A l'opposé, Haftar a marqué des points en sa faveur en réussissant à asseoir sa domination sur la région orientale, tout en s'orientant à exclure Aguila Salah de la sphère d'influence et de domination dans la région de la Cyrénaïque, à travers l'alliance avec Manfi.

Il n'est pas exclu que les députés loyaux à Haftar s’allient avec leurs homologues du parlement de Tripoli, lors de la réunion qui se déroulera dans la ville de Sabrata, afin de porter le coup de grâce à Aguila Salah en lui faisant perdre la présidence de la Chambre des députés après son unification, ce qui sera synonyme de la fin de son parcours politique en tant qu'acteur principal dans l’équation libyenne.

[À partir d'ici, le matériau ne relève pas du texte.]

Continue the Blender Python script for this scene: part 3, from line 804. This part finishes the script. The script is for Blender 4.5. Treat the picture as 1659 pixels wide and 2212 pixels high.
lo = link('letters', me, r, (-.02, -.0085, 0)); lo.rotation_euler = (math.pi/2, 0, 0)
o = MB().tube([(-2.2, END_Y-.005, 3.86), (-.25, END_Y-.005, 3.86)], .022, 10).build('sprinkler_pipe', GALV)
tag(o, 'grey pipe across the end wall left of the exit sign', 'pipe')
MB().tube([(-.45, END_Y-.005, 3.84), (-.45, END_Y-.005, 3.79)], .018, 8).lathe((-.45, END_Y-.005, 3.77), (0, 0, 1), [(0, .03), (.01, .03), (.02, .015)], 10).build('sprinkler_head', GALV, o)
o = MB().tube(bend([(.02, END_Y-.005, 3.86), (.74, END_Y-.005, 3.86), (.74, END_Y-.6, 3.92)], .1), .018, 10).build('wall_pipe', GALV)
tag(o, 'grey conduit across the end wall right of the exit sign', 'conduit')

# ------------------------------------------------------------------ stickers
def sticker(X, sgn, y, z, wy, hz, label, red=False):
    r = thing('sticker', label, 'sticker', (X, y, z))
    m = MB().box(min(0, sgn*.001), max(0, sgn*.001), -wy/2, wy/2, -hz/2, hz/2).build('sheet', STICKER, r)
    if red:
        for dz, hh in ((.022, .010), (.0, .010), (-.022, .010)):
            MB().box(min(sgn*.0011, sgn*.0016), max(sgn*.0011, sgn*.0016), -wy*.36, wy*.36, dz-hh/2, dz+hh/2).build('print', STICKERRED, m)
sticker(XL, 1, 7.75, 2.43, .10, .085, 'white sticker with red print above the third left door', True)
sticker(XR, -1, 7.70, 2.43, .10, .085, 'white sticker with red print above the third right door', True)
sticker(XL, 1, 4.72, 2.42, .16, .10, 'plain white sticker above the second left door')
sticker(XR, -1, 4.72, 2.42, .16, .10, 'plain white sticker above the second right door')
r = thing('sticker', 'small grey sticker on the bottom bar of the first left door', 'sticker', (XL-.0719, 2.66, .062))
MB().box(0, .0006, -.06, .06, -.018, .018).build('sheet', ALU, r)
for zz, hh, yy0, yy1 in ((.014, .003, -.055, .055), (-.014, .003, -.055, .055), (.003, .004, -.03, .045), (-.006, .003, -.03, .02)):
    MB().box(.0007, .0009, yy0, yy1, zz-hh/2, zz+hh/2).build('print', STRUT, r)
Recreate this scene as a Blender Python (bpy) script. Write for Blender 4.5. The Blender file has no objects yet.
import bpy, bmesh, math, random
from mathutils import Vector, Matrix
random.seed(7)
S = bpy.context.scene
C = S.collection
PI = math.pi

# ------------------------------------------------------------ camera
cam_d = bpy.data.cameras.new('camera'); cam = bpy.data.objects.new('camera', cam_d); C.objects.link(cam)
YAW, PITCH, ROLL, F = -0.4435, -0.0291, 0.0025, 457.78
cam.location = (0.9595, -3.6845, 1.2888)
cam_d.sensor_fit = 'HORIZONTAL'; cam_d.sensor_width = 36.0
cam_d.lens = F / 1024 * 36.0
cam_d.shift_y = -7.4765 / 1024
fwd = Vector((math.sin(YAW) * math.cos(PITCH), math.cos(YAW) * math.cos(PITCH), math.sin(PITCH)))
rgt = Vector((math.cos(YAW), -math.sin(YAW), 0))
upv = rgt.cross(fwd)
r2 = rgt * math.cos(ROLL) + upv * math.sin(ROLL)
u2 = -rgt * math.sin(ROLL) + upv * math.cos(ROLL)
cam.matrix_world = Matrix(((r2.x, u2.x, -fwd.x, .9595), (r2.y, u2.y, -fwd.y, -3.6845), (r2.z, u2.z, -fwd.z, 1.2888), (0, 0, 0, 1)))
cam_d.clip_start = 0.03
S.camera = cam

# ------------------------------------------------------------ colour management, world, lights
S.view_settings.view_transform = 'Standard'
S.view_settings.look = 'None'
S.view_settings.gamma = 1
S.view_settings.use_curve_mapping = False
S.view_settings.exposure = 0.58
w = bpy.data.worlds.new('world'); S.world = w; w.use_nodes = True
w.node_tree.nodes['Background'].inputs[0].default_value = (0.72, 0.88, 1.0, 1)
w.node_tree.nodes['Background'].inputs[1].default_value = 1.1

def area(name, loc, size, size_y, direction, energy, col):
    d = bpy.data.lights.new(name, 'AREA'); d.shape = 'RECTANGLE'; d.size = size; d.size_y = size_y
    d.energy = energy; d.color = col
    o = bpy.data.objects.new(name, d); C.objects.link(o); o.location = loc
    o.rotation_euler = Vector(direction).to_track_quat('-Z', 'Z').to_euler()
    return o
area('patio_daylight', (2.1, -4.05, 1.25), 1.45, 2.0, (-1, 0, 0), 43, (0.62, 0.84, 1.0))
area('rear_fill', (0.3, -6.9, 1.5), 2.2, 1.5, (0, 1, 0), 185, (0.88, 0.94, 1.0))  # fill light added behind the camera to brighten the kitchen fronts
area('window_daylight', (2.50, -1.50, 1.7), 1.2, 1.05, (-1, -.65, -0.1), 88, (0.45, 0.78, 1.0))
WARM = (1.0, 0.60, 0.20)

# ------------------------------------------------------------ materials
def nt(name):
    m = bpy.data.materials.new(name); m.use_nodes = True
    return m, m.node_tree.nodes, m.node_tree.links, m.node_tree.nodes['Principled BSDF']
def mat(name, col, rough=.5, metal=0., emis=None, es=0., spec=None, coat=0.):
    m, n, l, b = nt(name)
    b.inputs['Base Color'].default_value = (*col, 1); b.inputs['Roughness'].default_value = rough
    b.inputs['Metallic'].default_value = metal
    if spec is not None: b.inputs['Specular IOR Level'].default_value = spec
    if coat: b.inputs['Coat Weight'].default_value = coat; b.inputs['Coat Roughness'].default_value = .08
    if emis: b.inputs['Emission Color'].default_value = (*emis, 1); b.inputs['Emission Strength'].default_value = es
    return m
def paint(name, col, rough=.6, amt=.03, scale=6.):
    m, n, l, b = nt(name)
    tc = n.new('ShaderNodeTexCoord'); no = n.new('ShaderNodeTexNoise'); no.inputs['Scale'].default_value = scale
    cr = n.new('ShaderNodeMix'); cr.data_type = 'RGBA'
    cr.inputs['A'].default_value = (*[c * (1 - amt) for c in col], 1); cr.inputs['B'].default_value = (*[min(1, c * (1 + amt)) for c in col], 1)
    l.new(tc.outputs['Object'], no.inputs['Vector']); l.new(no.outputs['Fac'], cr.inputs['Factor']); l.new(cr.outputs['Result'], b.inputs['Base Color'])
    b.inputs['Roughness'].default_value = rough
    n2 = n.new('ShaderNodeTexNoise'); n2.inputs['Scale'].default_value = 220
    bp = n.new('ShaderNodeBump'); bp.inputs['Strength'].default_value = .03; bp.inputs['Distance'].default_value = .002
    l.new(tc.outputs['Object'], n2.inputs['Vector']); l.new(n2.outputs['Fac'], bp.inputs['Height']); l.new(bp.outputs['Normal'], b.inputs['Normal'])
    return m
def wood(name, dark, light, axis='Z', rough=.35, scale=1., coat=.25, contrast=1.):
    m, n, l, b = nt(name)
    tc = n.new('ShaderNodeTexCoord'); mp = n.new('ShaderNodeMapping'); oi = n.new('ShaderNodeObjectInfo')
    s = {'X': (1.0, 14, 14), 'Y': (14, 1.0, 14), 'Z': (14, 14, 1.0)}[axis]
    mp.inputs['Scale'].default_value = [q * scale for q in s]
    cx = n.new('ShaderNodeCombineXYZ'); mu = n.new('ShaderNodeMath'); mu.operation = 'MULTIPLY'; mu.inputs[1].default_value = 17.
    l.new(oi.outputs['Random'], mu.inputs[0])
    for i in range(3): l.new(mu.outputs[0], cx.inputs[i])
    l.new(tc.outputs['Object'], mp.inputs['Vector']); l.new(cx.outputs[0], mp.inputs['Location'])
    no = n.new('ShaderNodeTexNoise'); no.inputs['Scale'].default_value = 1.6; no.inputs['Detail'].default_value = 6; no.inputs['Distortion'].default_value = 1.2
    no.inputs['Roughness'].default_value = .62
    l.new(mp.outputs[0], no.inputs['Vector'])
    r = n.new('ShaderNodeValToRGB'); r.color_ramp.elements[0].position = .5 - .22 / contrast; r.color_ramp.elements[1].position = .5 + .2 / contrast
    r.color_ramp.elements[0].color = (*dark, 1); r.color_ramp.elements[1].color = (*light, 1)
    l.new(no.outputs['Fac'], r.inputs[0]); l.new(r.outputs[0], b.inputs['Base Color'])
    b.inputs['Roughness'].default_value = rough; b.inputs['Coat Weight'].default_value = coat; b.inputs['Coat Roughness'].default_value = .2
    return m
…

Haftar s'emploiera, au cours de cette étape, à obtenir sa récompense en contrepartie de l'appui apporté à Manfi, à travers sa nomination à la tête de l'institution militaire, après sa réunification, ainsi que par l'entremise de désignation de personnalités qui lui sont loyales dans le cadre de l’équipe gouvernementale, en cours de formation par Abdelhamid Dbaibah, tout en en bénéficiant de postes de haute responsabilité au sein de l'Etat, qui vont échoir à des personnes proches de Haftar.

Il est attendu que le nouveau gouvernement comprend parmi ses membres des personnalités loyales à Haftar, tandis que sa nomination à la tête de l'armée libyenne requiert l'accord, à l'unanimité, du Conseil présidentiel.

Ce point demeure complexe et difficile à résoudre au vu du refus d’une large partie des dirigeants militaires et politiques de premier plan dans l'ouest libyen à ce que Haftar puisse assurer un quelconque rôle dans la phase transitoire et celle qui la suivra.

En effet, le paysage politique libyen est en pleine recomposition en intégrant de nouveaux noms, mais Haftar demeure la « variable constante » dans cette équation en s’obstinant à résister à la disparition, bien que ses adversaires lui fassent incomber une grande part de responsabilité de l'échec de la révolution et dans l’enlisement du pays vers la guerre civile avec son lot de tragédies et de destructions.